Veamos ahora la voz crítica, el juicio severo de la abogacía por parte del pueblo, al que ya aludí en las primeras líneas de esta nota. Las críticas menudean dentro y fuera de la ciudadela forense. Se ha planteado la exclusión, el repliegue o la desaparición de los abogados. A este respecto, Guerrero ofrece varios datos: Hernán Cortés solicita al emperador no enviar abogados al Nuevo Mundo; será mejor el envío de franciscanos. En Prusia y en España disminuye el número de abogados en el servicio público. La Comuna de París (1871) elimina la carrera judicial (p. 6).
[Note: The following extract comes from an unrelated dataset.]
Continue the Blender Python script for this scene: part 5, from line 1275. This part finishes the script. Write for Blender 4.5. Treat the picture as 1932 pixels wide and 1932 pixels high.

En la crítica de la abogacía se alojan varias expresiones: son muchos los abogados, medran con la desventura, hay demasiadas leyes, los abogados son inadaptables a la arquitectura social moderna, son improductivos y prescindibles, etcétera (pp. 161 y ss.). En todo caso, hay que ponderar el perfil del abogado indispensable, moderno, y del abogado del porvenir: bien preparado —parafraseando a Gabino Barreda, citado por Guerre-ro— para desenvolverse en la fisiología social y no sólo en la patología.

Concluyo con un apunte sobre algunas inquietudes que suscita la obra comentada. Sigue ocurriendo que hay demasiados abogados, como lo definió y por las razones que dijo Piero Calamandrei. En la obra de Guerrero se recuerda que ya resultaba excesivo el número de abogados a finales del siglo XVIII en la ciudad de México: doscientos; para Guadalajara bastaban doce (p. 170). Pero además de ser demasiados, se siguen produciendo con alegre diligencia y notoria incompetencia. Ya señalé que proliferan las escuelas indignas de este nombre y lesivas para la sociedad. Se presenta, a menudo, una formación fraudulenta. Si es así, ¿de qué sirve que la Constitución hable, en reformas sucesivas, de defensa adecuada y defensa de calidad?

Por otra parte, como también se advirtió, la organización profesional es inadecuada. Se quiere —enhorabuena— ir a una colegiación obligatoria, que apoye la calidad profesional y vigile la ética en el desempeño de la profesión. Hay que saludar la iniciativa y proveer las condiciones para que tenga éxito y no nos exponga a una nueva decepción.